Il movimento moderno rifiuta il decorativismo storicizzato perché ormai aveva perso ogni significato. Nel neoclassico e neogotico sono già presenti i germogli del pensiero che darà poi sfogo all’art nouveau e poi all’architettura moderna. Ma i concetti di bello e funzione di Le Corbusier non sono certo la deformazione speculativa che invece la società dei consumi ha cavalcato nel dopoguerra portando a noi e a queste architetture ispirate a elementi e forme primarie della natura e pertanto collocabili dovunque. Il punto è che ci stiamo finalmente accorgendo che queste mega strutture, sicuramente di impatto, in realtà sono di difficile gestione e manutenzione e non riescono a sopperire allo spettacolo della natura…. Sicuramente riscoprire il pensiero dell’architettura organica anche in scala urbanistica in direzione di città sostenibile è il futuro. Ma questo sta già accadendo infatti alcuni progetti presenti già alla biennale dell’architettura a Venezia nel 2010 presentavano soluzioni di questo tipo…. Il problema è che l’architetto non esiste senza committenza e fino a che la committenza non capirà anch’essa di cambiare rotta sarà difficile vedere una effettiva inversione di tendenza.
a proposito di archistar, nella loro rete ci è caduto anche l’alpinista Messner. Sul sito http://www.mixdesign.it è stato reso noto il progetto dell’archistar Zaha Hadid per il Messner Mountain Museum da realizzarsi in cima a Plan de Corones. A mio parere una vera e propria oscenità paesaggistica.

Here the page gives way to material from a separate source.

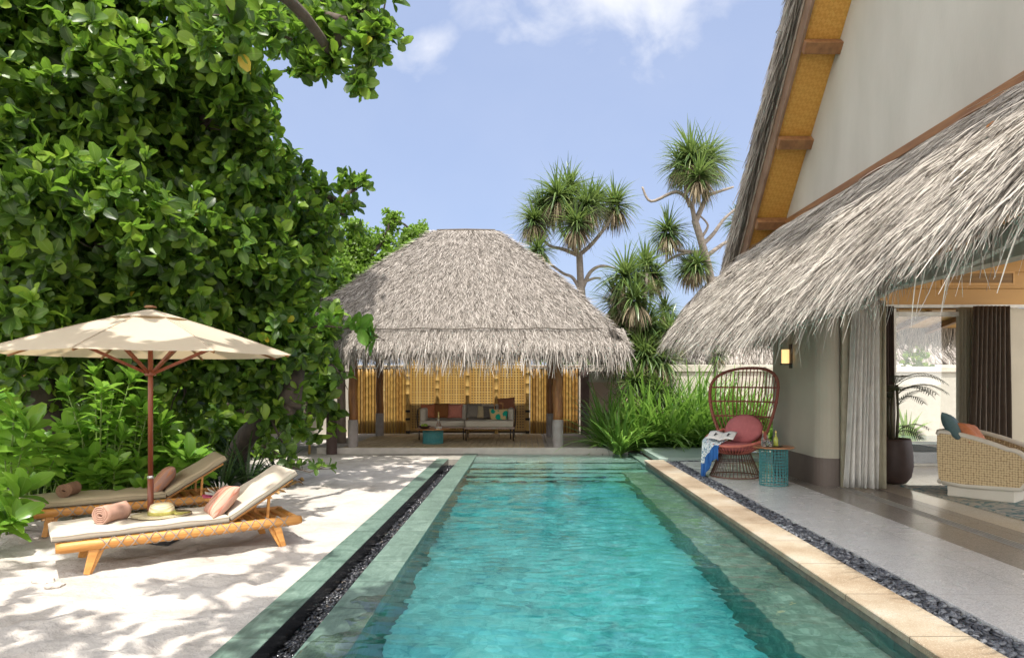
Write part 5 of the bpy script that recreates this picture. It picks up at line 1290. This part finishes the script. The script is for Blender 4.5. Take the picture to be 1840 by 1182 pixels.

Vorrei aggiungere che, a riprova della mancanza di governo del territorio, supermercati e ipermercati realizzano le loro strutture tutte uguali in ogni luogo, senza che nessuno si ponga il problema della contestualizzazione e del rispetto del sito. In questo modo si sono creati poli e assi commerciali che costituiscono una prevalenza commerciale nel territorio, a dispetto di ogni equilibrata e corretta valutazione urbanistica. Così la città e il suo intorno hanno assunto una esclusiva connotazione commerciale che ha stravolto la situazione preesistente, piegandola a interessi economici dominanti.